Although the federations’ national umbrella group, the United Jewish Communities, offers domestic partner benefits to gay and lesbian employees, Philadelphia’s federation and many others do not.

Gay activists have criticized federations for not offering such benefits and have complained that many Jewish newspapers, like the Exponent, do not print wedding announcements for gay couples or personal advertisements by gays and lesbians seeking partners.

The World Congress of Gay, Lesbian, Bisexual and Transgendered Jews — which recently marked its 20th anniversary — launched a survey in 1998 measuring federations’ attitudes toward gays and lesbians, but the study was never completed due to lack of funding.
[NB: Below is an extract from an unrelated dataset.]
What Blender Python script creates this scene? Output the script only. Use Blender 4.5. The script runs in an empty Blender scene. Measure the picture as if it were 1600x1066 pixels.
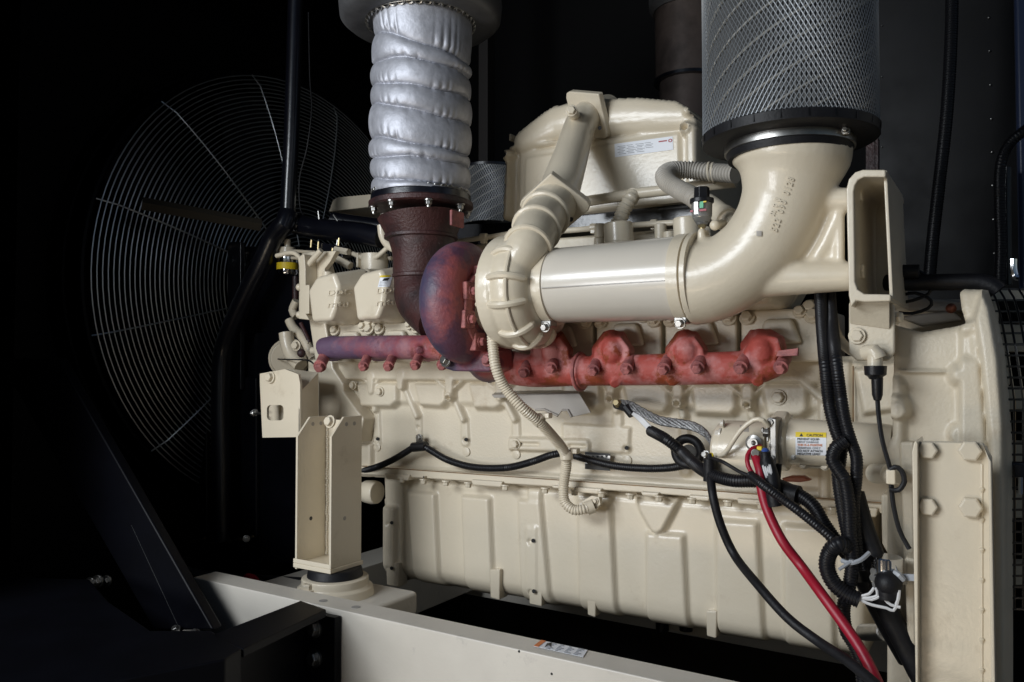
import bpy, bmesh, math, random
import numpy as np
from mathutils import Vector, Matrix
from mathutils.bvhtree import BVHTree
random.seed(5)
R = math.radians
sc = bpy.context.scene
C = sc.collection
# ---------------------------------------------------------------- camera
CAMZ = 1.4
cd = bpy.data.cameras.new('camera'); cam = bpy.data.objects.new('camera', cd); C.objects.link(cam)
cd.sensor_width = 36; cd.lens = 28.0; cd.clip_end = 200; cd.clip_start = .05
cam.location = (0, 0, CAMZ); cam.rotation_euler = (R(91.7), 0, R(32))
sc.camera = cam
F = 28.0 / 36 * 1600
RM = cam.rotation_euler.to_matrix(); CL = Vector((0, 0, CAMZ))
# ---------------------------------------------------------------- light
w = bpy.data.worlds.new('World'); sc.world = w; w.use_nodes = True
nt = w.node_tree; bg = nt.nodes['Background']
sky = nt.nodes.new('ShaderNodeTexSky'); sky.sky_type = 'NISHITA'; sky.sun_disc = False
sky.sun_elevation = R(38); sky.sun_rotation = R(40)
nt.links.new(sky.outputs[0], bg.inputs[0]); bg.inputs[1].default_value = .03
def area(name, loc, target, sx, sy, power, col):
    l = bpy.data.lights.new(name, 'AREA'); l.shape = 'RECTANGLE'; l.size = sx; l.size_y = sy; l.energy = power; l.color = col
    o = bpy.data.objects.new(name, l); C.objects.link(o); o.location = loc
    o.rotation_euler = (Vector(target) - Vector(loc)).to_track_quat('-Z', 'Y').to_euler()
    return o
area('doorway_skylight', (-1.9, -1.2, 2.5), (-1.3, 1.9, 1.2), 1.8, .75, 64, (.90, .95, 1))
area('open_yard_light', (-1.95, -1.3, 1.15), (-1.5, 1.9, .9), 1.1, .55, 25, (.95, .97, 1))
area('sunlit_ground_bounce', (-1.2, -1.4, 0), (-1.0, 1.9, 1.8), 2.0, .5, 17, (1, .80, .56))
sc.view_settings.view_transform = 'Standard'; sc.view_settings.look = 'None'
sc.view_settings.exposure = .17; sc.view_settings.gamma = 1; sc.view_settings.use_curve_mapping = False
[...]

Nonetheless, said Scott Gansl, president of that organization and a member of Philadelphia’s gay and lesbian synagogue, the preliminary findings were generally “very positive,” but that federations in the central and southern parts of the country tended to be less inclusive than those on the coasts.

Joel Daner, the UJC professional who helps place executives with federations throughout North America, said a candidate’s sexual preference has “never been an issue.”

“It’s not something you ask people,” said Daner, the group’s vice president for professional resource development.

Jeff Scheckner, a research consultant at the UJC and a longtime employee in the federation world who says that his being openly gay has never posed any problems for him, said he was pleased to learn of Goldman’s appointment.

Federations are “generally a good environment for people to be themselves, but it depends on the community,” said Scheckner.

Goldman is by no means the first gay executive of a mainstream Jewish organization, said Scheckner, but “some might be in the closet, and others might not want to be mentioned in a newspaper article.”

Goldman, said Gansl, is not highly visible in Philadelphia’s gay Jewish community. But he said that during his tenure at the family services agency, Goldman initiated a number of programs serving gays and lesbians and has partnered with local AIDS organizations.

For Rabbi Sue Levi Elwell, the Philadelphia regional director of the Reform movement’s Union of American Hebrew Congregations and herself a lesbian, the development is momentous.

Just as Sen. Joseph Lieberman’s selection as Al Gore’s running mate signaled that “now every Jewish kid in America can imagine himself becoming a vice-presidential candidate,” she said, Goldman’s appointment shows there is “yet one more place in the Jewish community that is open to all Jews.

“It’s exciting to see such an appointment in a mainstream, all-American city like Philadelphia,” Elwell said, adding that she hopes Goldman will “be able to bring people together who have been unable to come together in the past.”